"Earliest memory of a news event?" said Polly from the BBC's Radio 4 Today programme. She is trying to get her squad of bloggers born on 28 October 1957 to come up with stuff that is worth publishing on the Today website.
How about Churchill's funeral, on 30 January 1965? We watched it on TV - we had one by that time. The dock cranes all bowed as his coffin went past - even though the dockworkers' union and Churchill did not get on with each other.
I knew who Winston was - my father had a set of his history of the Second World War books: six white hardbound volumes. I tried starting to read the first volume, "The Gathering Storm", several times, but the photos of tanks and battleships, and my father's atlas showing national boundaries before, during and after the war, were always more interesting than the text.

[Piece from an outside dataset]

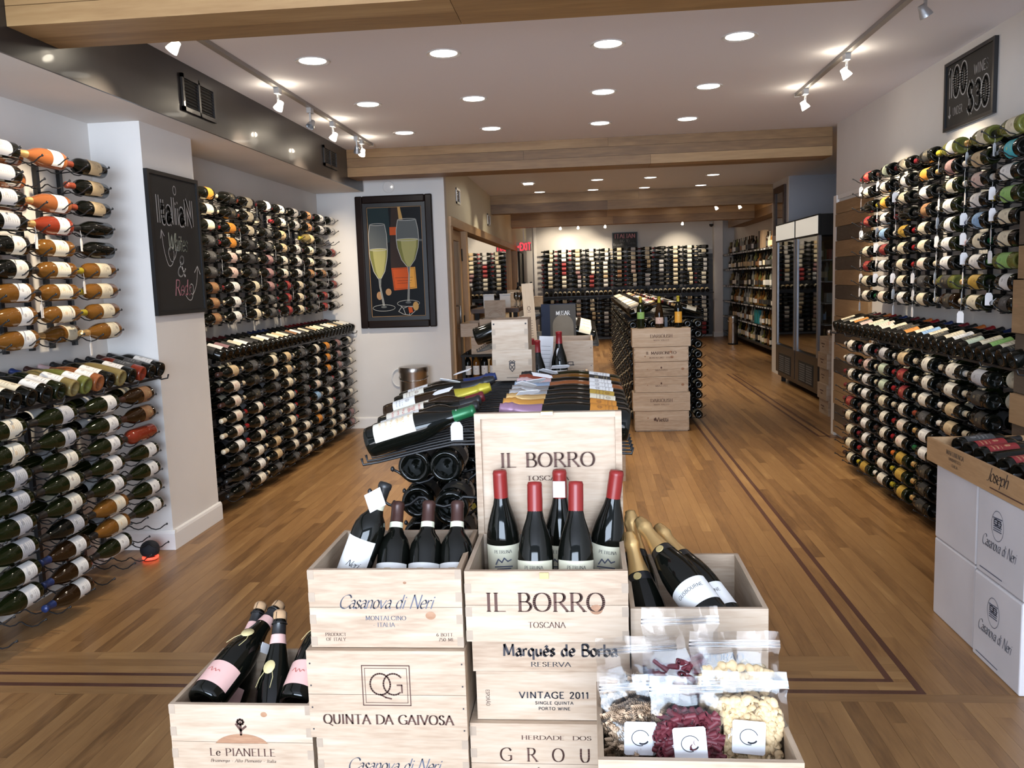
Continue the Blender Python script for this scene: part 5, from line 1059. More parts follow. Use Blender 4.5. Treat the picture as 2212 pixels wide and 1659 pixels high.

My father had been drafted into the Navy right at the end of the war, when he was 19. He never saw action, but the Navy shipped him across the Atlantic, then on a train across Canada to Vancouver, then on another ship across the Pacific and Indian Oceans to Ceylon (as Sri Lanka was then known). He served as a stores quartermaster in Trincomalee for two years, during which time the war came to an end.

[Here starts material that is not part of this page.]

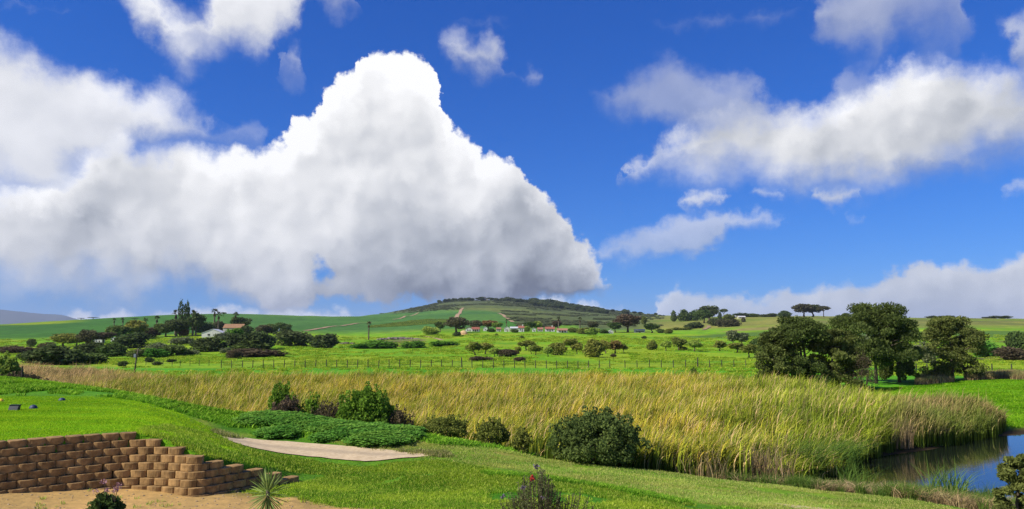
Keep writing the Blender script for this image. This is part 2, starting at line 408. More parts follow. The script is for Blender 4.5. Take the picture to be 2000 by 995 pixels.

My father has never talked much about his experiences, but they left lasting impressions: his love of steam trains (he still knows exactly what type of locomotive hauled the troop train across the Canadian prairie), and the fact that wherever I go, it seems he has been there already. Indonesia? ("We sailed through the Java Sea.") Sri Lanka? ("Do you mean Ceylon?") Egypt? ("We went through the Suez Canal on the way home.") He put together a scrapbook, "Around the World in 798 Days", filled with photos, tickets and other mementos. I hope he still has it - it would probably mean a lot more to me now than it did then, now that I've been to many of the same places.